Financials are in a funk.

The sector has tumbled 9 percent over the past year, by far the worst-performing sector over that stretch.

But there is one name in the group that is setting up for a breakout, said Todd Gordon, founder of TradingAnalysis.com.

"One financial that I do like is Bank of America, " Gordon said Wednesday on CNBC's "Trading Nation. " "Obviously you have a very nice uptrend here, you've broken resistance, we've come back to test support."

"There is a nice kind of level right here at about the $30 region," Gordon said. "There's a lot of open interest here. If we can sometimes get a push – and help from the broader market would certainly help – there's sure to be a lot of stop-loss buying going off in Bank of America. I will add to my holding in Bank despite the financials weakness in the S&P so this is one strong name that I do like."

Bank of America needs to rally around 5 percent to push through $30. The stock has not traded above that level since October.

The sector is a long-term buy even if it continues to underperform in the short term, said Michael Bapis, managing director of Vios Advisors at Rockefeller Capital Management.

"Banks are stronger than ever from a balance sheet standpoint, from a risk standpoint, they're taking less risk than they ever have, and from a cash standpoint. Then you throw in earnings, positive earnings and low PEs for many of the banks," Bapis said Wednesday on "Trading Nation."
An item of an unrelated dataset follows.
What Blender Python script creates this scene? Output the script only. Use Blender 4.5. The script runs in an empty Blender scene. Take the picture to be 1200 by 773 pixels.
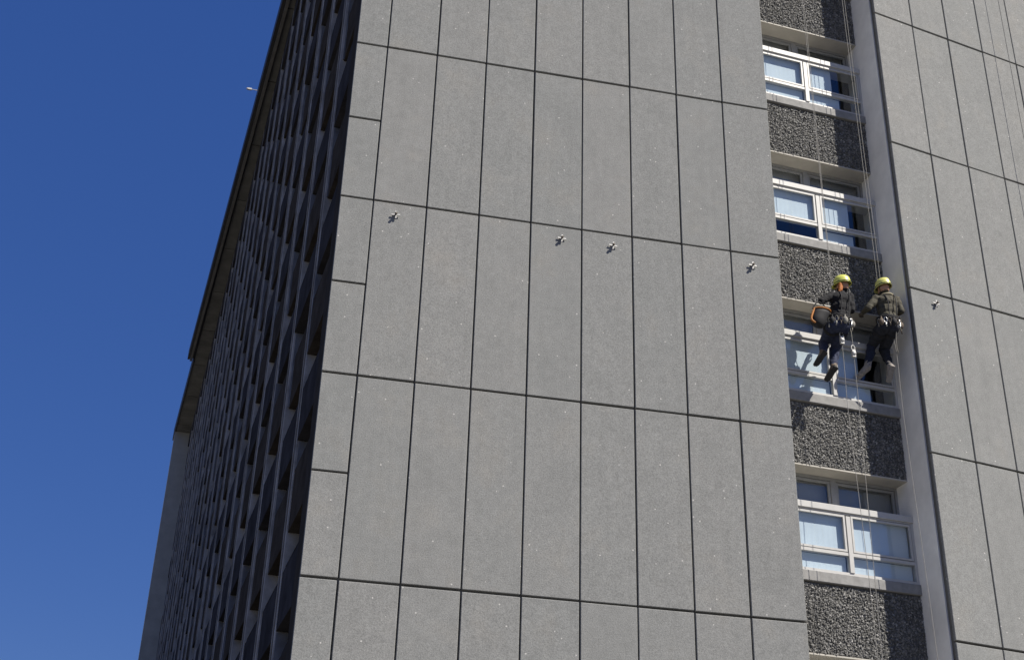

The XLF financial ETF trades at below 12 times forward earnings, while the S&P 500 trades at a 16.5 times multiple.

"This is just a forgotten sector that people have put aside and it is going to snap back at some point in the future," said Bapis. "I'm positive on the space long term. I'm very surprised that it has taken this long but if we're taking a long-term perspective for our clients, I'm fine waiting 18 months for it to bounce back."

The XLF ETF has risen 10 percent this year, below the S&P 500's 13 percent advance.

Disclosure: Todd Gordon owns shares of Bank of America.